Social learning theory in depth (background substance)
We learn by observing and imitating models — especially ones we identify with — via attention, retention, reproduction and motivation.
This study is the classic demonstration of social learning theory (SLT) — so understanding SLT lets you explain it, not just describe it.
Learning by observation and imitation. SLT says we learn behaviours by watching others (models) and imitating them. Unlike pure conditioning, learning can happen without doing the behaviour ourselves and without being directly reinforced.
Identification. We are more likely to imitate models we identify with — those who are similar to us (e.g. same sex), admired, or high status. This is why Bandura predicted children would copy same-sex models more.
Vicarious reinforcement. We're more likely to copy behaviour we see being rewarded in others (and less likely if we see it punished). The model's consequences shape our imitation.
The four mediational (cognitive) processes that must occur for imitation:
- Attention — you must notice the behaviour.
- Retention — you must remember it.
- Reproduction — you must be physically able to copy it.
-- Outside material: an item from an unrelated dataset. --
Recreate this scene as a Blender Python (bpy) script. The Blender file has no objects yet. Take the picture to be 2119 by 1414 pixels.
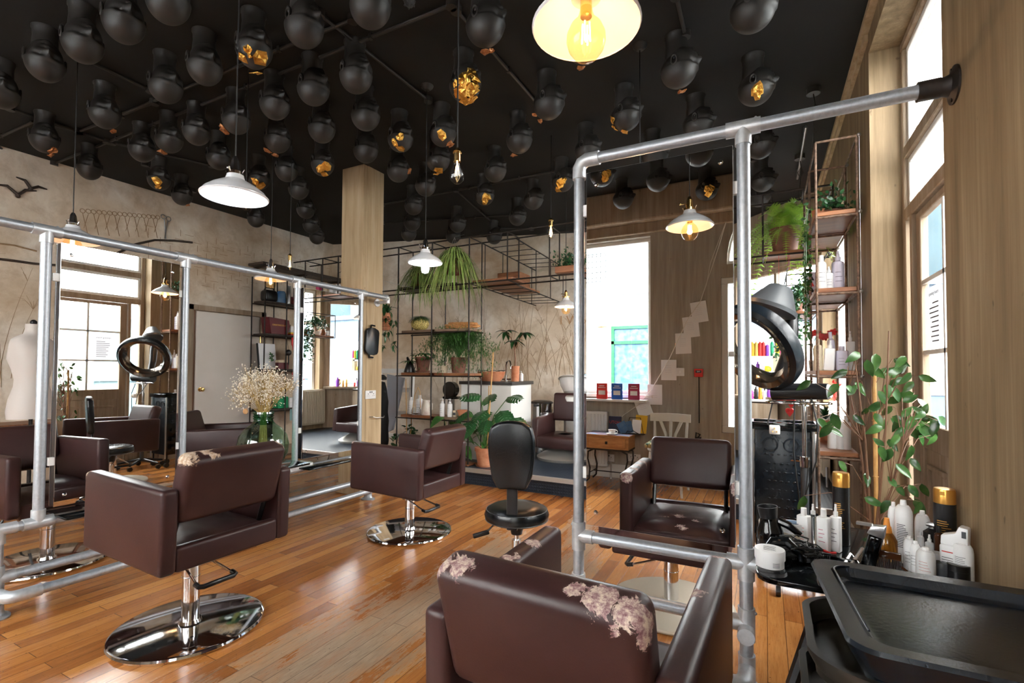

- Motivation — you must want to do it (often driven by expected reinforcement).
These cognitive steps are why SLT is sometimes called a 'bridge' between behaviourism and the cognitive approach: it adds thinking to learning. Knowing this gives you a ready evaluation point — SLT is less reductionist than pure conditioning.
- SLT = learning by observing + imitating models (no direct reinforcement needed).
- Identification → we copy similar/same-sex/high-status models more.
- Vicarious reinforcement → copy behaviour seen being rewarded.
- Mediational processes: attention → retention → reproduction → motivation.
- SLT bridges behaviourism and cognition (adds thinking).